This new generation of workers seem to be amassing a lot of press – and almost none of it is positive. They are viewed as being tough to manage, entitled, unfocused, lazy and impatient. They are labelled as wanting instant gratification in their career, with none of the hard work and dedication it takes to get there.

Understanding Millennials’ attitudes and needs will prove to be even more pressing in the future – especially since, by the year 2025, 75% of the workforce will consist of this particular generation of workers. 

Naturally, in workplaces that consist of a mix of Millennials and Generation X (those born between 1961 – 81), this can lead to some clashes of culture.

In fact, 59% of employers have experienced intergenerational conflict in the workplace due to dissimilar values, beliefs and expectations.

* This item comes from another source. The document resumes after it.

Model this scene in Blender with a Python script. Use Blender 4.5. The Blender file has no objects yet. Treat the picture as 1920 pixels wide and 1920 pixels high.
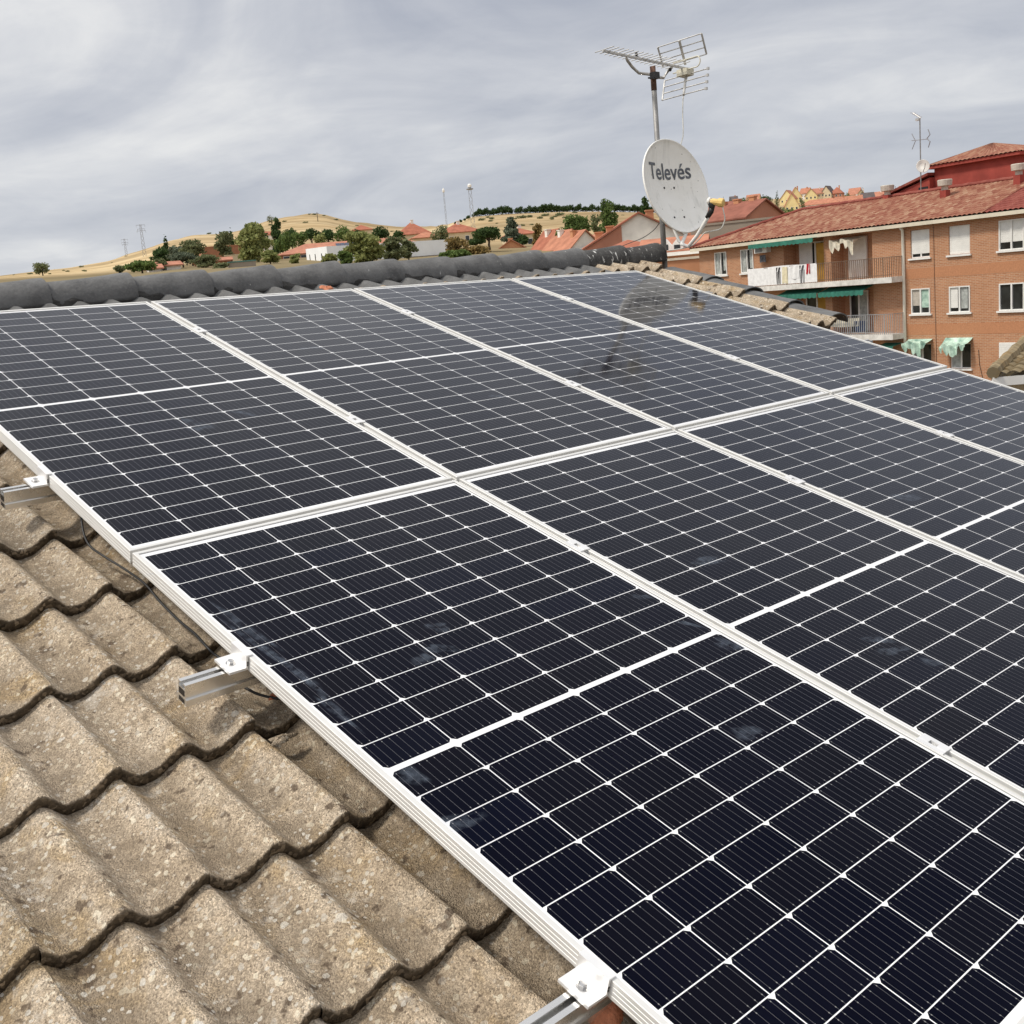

The workplace is constantly changing, and young workers expect different things from their place of employment.

The biggest generational difficulties are:

  • Company culture – Not being able to suit everyone e.g. 9-5 versus flexi working and ‘fun days’
  • Communication styles – Generation X prefer phone and email whereas Millennials prefer Whats App, Snapchat, Facebook (more animated non-verbal communication).
  • Negative stereotyping – Both Generation X and Millennials have negative stereotypes attached to them and this can mean that judgement is created internally, causing a divide.
  • Cultural expectations - Millennials are also prone to wanting to quit when things get hard, as they have grown accustomed to being able to have things instantly as well as the feeling that they are not making an impact and they become frustrated.

Granted, Millennials need to learn patience. But, equally, employers who have Millennials in their organisation need to learn how to manage the traits.

This new generation of employees also like to be able to exercise influence at work, as this makes them feel engaged and like they are adding value. However, the tradition is that older workers are held in much higher regard internally.

One of the ways which can help overcome any generational conflict and increase engagement and retention levels of millennials is ‘reverse mentoring’ where a younger employee mentors an older employee in an area where they are lacking skill and then vice-versa.

This can encourage better working relationships internally as well as allowing for creation of a new culture where everyone’s opinion is valid.

The working world – right down to the hours we put in – is changing. It’s so important that a HR department can offer skilled advice when it comes to bridging the generational gap between workers. Creating a calm and open atmosphere where learning is encouraged at all ages could be the key to this. Of course, a healthy respect for other’s opinions is always a good starting point.